## Task input
——————

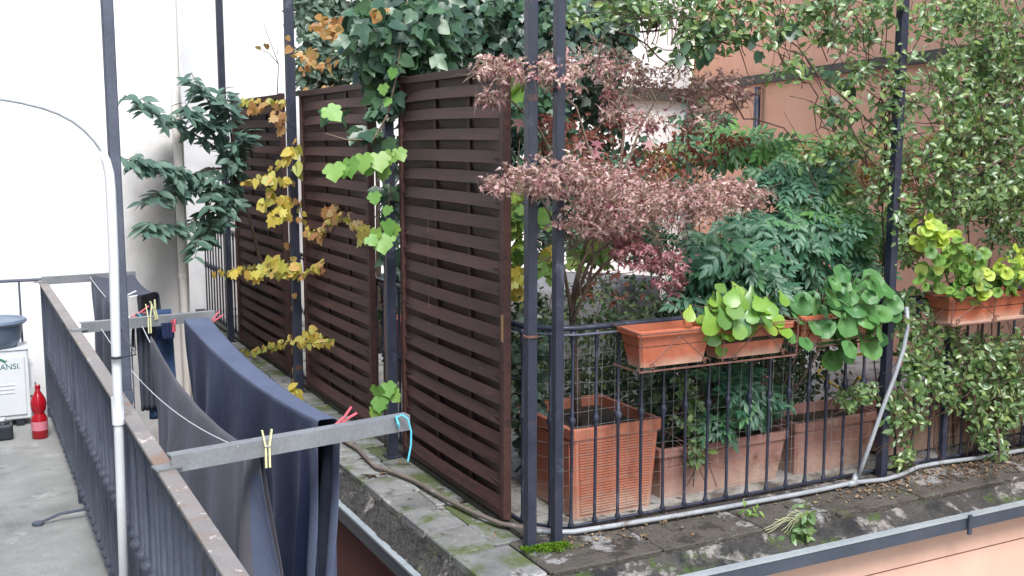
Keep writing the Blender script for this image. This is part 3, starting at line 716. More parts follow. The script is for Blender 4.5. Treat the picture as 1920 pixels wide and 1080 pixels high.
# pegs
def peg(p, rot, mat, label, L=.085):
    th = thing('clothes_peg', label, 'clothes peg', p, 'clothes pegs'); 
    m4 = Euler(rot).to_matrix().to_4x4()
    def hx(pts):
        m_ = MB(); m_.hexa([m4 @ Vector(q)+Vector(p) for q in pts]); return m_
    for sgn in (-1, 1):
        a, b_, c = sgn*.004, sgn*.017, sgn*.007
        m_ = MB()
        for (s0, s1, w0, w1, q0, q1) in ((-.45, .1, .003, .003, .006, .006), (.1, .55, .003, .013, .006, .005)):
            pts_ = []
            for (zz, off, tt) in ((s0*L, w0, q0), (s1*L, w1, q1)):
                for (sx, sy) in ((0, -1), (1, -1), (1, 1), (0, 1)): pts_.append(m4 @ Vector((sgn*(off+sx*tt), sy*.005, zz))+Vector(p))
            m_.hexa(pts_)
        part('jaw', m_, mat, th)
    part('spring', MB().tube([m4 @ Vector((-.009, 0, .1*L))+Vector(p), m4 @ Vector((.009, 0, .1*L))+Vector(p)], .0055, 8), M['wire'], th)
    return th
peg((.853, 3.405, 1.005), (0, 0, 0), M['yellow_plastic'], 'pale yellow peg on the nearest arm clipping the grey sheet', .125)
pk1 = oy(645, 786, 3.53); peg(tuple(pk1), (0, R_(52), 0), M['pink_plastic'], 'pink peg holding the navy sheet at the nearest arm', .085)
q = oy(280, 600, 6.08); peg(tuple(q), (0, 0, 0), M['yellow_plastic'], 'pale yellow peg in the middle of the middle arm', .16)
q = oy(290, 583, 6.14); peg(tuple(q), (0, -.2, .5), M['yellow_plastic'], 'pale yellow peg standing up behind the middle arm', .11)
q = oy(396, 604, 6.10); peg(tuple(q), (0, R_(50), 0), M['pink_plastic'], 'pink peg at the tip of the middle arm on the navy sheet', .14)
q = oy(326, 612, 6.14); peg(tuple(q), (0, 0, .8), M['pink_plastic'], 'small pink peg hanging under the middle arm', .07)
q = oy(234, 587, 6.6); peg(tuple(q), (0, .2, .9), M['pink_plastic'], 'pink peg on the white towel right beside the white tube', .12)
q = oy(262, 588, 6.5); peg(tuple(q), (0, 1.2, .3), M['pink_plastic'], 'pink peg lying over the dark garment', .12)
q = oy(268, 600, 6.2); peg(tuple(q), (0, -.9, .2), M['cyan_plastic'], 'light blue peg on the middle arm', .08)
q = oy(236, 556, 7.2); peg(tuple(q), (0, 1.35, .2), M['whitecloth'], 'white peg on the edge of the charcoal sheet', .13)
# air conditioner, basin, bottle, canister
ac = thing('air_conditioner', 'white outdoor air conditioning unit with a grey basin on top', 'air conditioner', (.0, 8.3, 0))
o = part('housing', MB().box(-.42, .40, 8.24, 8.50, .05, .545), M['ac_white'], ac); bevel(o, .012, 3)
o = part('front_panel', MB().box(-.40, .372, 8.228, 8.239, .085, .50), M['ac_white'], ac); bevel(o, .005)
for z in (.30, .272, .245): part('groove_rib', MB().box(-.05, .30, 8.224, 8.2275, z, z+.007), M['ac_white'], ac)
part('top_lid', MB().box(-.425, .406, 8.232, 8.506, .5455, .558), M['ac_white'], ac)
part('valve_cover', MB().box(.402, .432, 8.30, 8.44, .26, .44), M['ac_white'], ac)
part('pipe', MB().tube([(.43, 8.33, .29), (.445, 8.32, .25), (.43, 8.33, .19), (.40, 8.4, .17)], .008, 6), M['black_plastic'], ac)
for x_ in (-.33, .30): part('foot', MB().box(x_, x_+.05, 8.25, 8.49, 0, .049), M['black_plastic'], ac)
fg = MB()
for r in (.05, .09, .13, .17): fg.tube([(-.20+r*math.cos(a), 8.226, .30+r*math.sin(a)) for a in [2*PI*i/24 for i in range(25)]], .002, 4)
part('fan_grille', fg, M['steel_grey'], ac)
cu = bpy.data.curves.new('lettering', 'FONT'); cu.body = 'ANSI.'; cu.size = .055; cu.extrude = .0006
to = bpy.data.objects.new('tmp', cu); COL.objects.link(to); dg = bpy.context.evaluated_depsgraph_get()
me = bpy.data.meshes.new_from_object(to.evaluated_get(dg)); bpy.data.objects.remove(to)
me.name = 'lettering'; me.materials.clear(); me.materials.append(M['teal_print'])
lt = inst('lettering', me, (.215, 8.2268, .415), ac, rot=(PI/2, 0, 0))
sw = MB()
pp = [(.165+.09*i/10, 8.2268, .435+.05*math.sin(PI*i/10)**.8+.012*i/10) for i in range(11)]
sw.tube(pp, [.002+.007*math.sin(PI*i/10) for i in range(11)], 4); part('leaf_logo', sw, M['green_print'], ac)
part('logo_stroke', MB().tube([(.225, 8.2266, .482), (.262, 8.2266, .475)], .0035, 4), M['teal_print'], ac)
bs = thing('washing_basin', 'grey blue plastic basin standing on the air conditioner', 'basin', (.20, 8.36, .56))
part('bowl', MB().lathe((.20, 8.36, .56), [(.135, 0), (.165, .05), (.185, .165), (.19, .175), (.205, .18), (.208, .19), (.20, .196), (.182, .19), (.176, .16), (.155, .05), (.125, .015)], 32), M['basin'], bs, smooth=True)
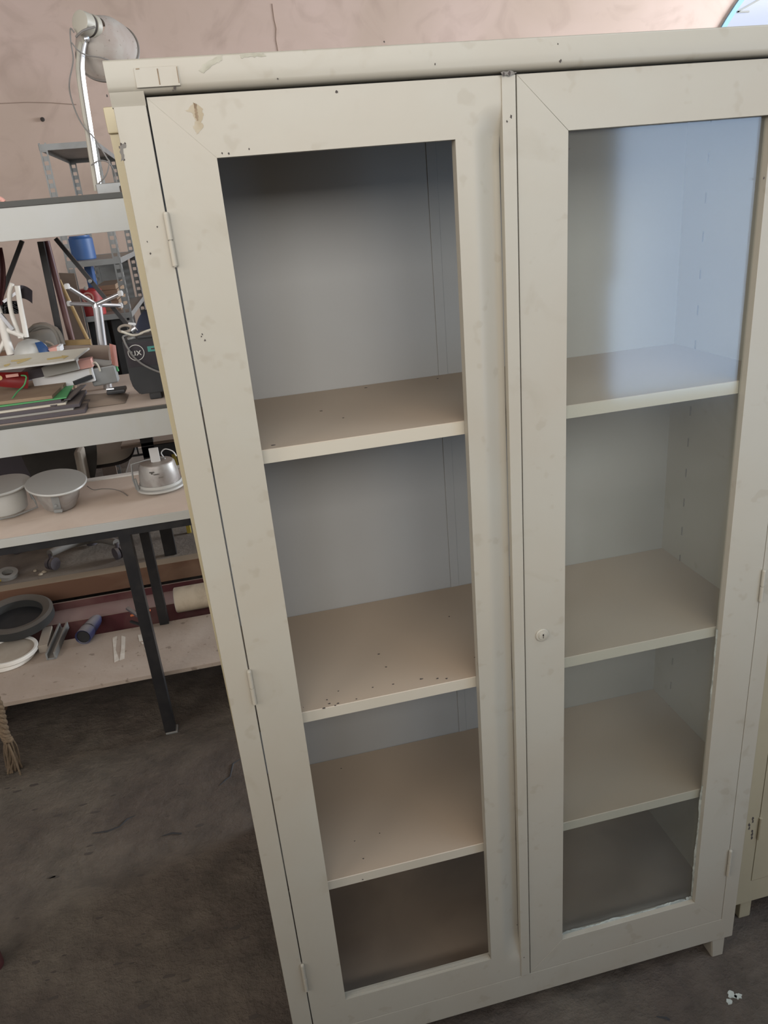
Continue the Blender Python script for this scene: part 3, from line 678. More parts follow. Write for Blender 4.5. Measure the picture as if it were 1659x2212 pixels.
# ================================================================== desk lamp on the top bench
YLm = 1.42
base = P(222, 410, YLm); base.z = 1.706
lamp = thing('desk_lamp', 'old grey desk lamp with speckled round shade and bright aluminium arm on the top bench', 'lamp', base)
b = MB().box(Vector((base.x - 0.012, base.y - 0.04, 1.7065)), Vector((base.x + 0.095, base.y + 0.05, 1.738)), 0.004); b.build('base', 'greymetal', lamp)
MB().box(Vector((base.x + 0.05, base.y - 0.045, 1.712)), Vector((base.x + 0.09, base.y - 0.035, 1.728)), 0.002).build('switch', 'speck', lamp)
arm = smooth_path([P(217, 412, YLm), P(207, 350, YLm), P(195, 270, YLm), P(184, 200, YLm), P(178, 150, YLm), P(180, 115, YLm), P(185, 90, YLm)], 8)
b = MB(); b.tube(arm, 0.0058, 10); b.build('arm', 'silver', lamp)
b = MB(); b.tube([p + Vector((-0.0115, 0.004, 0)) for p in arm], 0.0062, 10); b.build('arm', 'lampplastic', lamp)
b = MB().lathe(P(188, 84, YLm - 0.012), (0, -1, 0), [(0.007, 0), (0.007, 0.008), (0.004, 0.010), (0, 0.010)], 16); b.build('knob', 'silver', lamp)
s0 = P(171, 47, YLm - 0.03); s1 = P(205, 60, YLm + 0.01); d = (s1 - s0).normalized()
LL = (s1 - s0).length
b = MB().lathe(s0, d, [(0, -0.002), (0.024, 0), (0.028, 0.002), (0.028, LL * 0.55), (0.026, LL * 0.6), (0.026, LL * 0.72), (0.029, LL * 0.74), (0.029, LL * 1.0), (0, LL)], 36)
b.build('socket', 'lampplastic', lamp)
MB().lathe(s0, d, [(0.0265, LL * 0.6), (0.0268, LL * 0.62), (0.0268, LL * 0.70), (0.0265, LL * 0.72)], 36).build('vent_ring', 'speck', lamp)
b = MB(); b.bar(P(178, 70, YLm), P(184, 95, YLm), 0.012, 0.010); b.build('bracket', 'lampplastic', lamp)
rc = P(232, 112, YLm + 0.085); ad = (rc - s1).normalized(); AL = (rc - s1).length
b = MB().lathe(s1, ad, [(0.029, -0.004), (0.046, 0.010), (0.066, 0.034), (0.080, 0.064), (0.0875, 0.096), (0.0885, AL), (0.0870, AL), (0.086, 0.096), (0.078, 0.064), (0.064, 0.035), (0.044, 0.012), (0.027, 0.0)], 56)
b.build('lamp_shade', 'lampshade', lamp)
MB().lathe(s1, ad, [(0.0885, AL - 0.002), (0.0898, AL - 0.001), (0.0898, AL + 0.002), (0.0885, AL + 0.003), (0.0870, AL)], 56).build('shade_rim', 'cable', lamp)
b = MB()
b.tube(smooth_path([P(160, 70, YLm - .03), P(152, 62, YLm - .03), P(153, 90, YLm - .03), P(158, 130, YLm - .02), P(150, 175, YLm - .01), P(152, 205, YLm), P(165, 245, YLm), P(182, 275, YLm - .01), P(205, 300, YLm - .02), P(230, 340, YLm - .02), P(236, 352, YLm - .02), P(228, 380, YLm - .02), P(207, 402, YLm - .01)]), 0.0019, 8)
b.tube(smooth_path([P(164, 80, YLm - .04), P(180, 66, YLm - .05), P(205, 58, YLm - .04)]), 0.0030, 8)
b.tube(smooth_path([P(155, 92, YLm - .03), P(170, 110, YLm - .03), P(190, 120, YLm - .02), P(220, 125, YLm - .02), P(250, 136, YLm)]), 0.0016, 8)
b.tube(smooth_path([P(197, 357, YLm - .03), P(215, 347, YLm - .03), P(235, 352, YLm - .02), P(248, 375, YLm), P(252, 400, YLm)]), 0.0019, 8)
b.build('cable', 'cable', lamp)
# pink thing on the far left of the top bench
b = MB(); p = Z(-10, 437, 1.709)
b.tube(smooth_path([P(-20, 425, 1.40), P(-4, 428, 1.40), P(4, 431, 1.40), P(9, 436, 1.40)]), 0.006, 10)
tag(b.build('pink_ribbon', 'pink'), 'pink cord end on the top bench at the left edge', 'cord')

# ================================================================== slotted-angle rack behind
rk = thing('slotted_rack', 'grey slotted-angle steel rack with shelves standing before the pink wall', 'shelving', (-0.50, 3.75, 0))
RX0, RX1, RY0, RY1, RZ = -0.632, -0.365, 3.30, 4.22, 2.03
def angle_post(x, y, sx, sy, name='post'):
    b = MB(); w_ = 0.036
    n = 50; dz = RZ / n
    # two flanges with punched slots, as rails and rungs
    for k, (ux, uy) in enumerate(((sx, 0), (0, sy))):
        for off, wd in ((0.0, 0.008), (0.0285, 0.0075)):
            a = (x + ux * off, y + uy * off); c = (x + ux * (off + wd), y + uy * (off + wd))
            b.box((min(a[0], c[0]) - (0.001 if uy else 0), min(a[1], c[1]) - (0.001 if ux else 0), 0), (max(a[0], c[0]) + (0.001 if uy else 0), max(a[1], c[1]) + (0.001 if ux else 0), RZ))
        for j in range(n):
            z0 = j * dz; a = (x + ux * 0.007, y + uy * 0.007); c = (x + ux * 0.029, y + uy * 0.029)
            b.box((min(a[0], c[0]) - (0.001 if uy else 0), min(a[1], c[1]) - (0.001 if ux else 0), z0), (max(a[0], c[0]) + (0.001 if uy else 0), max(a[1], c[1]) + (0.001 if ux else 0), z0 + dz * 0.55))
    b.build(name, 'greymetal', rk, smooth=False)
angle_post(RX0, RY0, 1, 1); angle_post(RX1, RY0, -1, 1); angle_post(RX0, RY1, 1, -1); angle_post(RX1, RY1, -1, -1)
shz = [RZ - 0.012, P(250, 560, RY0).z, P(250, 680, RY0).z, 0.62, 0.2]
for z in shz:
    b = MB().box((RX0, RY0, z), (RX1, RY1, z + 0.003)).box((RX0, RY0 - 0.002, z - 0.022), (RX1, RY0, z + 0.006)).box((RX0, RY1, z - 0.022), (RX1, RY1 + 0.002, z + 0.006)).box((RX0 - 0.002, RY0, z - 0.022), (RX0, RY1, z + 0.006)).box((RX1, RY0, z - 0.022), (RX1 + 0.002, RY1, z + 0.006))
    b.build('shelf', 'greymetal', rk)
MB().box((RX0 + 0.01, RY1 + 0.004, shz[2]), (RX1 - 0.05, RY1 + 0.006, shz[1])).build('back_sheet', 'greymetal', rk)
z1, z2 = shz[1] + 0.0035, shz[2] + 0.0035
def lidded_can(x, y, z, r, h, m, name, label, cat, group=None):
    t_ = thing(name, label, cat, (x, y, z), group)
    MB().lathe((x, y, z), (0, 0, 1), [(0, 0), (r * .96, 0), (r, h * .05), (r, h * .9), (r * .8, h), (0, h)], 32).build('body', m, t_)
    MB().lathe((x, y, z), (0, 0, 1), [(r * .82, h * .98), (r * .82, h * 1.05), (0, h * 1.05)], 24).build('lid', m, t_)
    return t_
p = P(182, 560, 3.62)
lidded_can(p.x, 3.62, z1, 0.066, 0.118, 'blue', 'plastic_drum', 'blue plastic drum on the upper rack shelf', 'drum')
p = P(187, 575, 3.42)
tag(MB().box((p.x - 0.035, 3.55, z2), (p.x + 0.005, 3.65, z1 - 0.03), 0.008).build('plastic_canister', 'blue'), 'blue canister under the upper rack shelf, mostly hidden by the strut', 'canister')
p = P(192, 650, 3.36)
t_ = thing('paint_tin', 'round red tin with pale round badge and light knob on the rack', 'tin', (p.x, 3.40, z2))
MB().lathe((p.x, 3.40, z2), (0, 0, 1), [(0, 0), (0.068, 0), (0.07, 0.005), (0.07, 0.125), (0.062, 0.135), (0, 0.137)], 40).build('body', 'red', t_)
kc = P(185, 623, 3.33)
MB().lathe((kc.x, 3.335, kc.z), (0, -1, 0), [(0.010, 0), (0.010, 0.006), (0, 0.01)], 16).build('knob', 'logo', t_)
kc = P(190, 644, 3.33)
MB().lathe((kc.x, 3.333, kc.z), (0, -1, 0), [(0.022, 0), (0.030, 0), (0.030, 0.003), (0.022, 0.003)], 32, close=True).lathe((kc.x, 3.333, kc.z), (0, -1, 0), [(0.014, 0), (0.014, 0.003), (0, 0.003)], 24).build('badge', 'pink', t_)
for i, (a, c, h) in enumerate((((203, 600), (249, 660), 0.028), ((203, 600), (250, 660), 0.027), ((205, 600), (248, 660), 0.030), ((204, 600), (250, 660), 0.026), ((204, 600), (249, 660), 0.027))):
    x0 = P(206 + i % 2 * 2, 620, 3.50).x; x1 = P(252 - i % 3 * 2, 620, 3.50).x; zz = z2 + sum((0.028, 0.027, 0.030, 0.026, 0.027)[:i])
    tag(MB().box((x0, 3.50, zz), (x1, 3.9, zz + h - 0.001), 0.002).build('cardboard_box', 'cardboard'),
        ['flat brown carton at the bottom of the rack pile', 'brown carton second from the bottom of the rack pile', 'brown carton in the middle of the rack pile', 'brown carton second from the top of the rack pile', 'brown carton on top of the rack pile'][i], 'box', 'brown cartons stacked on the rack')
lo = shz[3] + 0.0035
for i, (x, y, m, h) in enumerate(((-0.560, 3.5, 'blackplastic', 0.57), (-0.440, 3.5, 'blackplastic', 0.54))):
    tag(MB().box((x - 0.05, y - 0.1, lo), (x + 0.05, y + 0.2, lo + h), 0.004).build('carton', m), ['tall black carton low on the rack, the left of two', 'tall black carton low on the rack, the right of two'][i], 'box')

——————

Copy each line of the data that contains the word "Blender".

Keep writing the Blender script for this image. This is part 3, starting at line 716. More parts follow. The script is for Blender 4.5. Treat the picture as 1920 pixels wide and 1080 pixels high.
Continue the Blender Python script for this scene: part 3, from line 678. More parts follow. Write for Blender 4.5. Measure the picture as if it were 1659x2212 pixels.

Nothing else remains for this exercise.